The liberal crisis of 2016 has emerged not just because of widespread political failure to gain the confidence of voters to manage conflict, enforce law, impose order, and allocate resources. There is a much more profound philosophical deficit whereby an electoral majority (albeit not a popular one) rejected the excessive use of technocratic reason and ultimately shunned excessive appeals to universal morality.

For the election victor, triumph wasn’t articulated with “truth-apt” words, which endlessly frustrated hyper-rational critics obsessed with literal interpretations. The liberal left could be existentially well-suited to picking battles strategically and defining where it stands on policy, not in disputing semantic coherence and moral facts.

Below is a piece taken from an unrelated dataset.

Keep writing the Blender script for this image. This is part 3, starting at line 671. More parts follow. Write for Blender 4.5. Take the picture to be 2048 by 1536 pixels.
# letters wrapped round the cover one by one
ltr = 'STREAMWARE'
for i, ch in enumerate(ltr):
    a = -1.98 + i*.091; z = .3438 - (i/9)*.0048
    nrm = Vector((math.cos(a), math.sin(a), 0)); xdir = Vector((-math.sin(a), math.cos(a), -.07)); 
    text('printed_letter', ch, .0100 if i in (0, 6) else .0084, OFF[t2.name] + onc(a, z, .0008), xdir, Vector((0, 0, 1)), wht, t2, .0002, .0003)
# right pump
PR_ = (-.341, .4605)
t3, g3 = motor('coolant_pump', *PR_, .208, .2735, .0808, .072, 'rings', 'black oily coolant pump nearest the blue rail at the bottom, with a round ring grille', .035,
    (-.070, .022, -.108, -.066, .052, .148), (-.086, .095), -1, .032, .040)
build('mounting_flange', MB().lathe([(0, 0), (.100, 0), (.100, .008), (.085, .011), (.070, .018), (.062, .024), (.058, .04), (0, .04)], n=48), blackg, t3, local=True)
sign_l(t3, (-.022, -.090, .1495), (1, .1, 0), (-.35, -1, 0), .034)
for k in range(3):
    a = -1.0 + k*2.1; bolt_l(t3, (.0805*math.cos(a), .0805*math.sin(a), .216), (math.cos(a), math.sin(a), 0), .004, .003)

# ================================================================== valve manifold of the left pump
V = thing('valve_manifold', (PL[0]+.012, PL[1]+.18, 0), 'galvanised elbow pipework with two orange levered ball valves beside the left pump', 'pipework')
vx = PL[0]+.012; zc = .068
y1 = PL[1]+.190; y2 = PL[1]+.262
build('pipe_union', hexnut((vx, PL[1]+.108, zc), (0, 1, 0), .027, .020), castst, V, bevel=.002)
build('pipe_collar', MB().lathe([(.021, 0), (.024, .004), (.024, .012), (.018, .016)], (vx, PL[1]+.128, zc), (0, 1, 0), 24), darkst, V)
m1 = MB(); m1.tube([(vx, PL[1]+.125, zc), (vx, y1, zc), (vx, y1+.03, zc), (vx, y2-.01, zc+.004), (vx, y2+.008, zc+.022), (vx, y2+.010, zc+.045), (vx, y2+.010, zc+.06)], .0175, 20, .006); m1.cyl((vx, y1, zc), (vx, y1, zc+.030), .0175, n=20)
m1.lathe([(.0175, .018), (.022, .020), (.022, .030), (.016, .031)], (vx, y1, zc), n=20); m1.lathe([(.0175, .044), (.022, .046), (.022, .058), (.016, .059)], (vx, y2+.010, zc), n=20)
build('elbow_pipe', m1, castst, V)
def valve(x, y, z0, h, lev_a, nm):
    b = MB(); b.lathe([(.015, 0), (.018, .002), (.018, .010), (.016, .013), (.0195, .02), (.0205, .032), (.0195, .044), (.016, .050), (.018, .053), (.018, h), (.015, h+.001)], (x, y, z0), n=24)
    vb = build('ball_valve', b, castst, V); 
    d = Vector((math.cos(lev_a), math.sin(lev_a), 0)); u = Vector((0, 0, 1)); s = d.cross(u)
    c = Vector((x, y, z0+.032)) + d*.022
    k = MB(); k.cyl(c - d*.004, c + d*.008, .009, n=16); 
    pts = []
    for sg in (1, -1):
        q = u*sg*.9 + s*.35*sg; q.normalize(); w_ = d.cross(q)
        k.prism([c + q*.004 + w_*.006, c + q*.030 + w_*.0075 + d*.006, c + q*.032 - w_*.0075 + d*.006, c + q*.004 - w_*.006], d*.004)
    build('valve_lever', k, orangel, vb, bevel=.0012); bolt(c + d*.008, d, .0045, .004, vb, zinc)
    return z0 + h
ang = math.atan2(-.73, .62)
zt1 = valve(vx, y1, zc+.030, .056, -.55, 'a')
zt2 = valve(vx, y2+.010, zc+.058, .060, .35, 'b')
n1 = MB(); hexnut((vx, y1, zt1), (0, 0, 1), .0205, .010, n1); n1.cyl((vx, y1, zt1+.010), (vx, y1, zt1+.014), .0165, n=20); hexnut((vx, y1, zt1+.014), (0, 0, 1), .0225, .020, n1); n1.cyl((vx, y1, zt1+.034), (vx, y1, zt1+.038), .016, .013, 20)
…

Outspoken “resistance” leader Robert Reich essentially has called for Trump opponents not to overthink but to take concrete steps during the administration’s first 100 days. This includes politicking, protesting, boycotting, writing, marketing, documenting, investigating, litigating, and fundraising.

For Trump supporters as well, the tendency to put too much stock in slogans remains problematic. How does “drain the swamp” translate into actually cleansing Washington of corrupt political culture? Will economic advisers be held to account for policies that won’t help the working class? And will the immigration system see symbolic crackdowns rather than genuine reform?

In pursuing choices consistent with political realism, not with bruised and battered morality plays over conflicts of interest or PC violations, Americans of all political stripes can more honestly address the policy concerns that matter to them. This is not to suggest that morality should be removed from politics, but that different demographics really do hold different policy values that are far from universal.

A blue-state resident can work towards political goals that are worthwhile, not from an abstract sense of justice, but just because he prefers a multicultural society with more gun control, improved infrastructure, better funding for public schools, serious climate protocols, and wise foreign policy. Not couching such aims in ethical terms but in practical language could reap rewards.

Even so, with politics being the clash of mass psychological preferences, success is the ability of a leader to coerce more people into backing his ideals -- especially in such a chaotic world of war-torn Syria, ISIS attacks, Russian hacking, and media hype all around.

Whether you are with Trump, the opposition, or independent, it’s best to accept that not all our fellow citizens agree with how we voted.

Yes, some Americans are rightfully proud of their all-encompassing moral belief in God, and the greatness of Trump, while others proffer staunch opposition from their own equally tenable positions.

In the New Year, the non-cognitivists among us should resolve not to worry about words, but seize the moment by elevating political action over meaningless moralizing.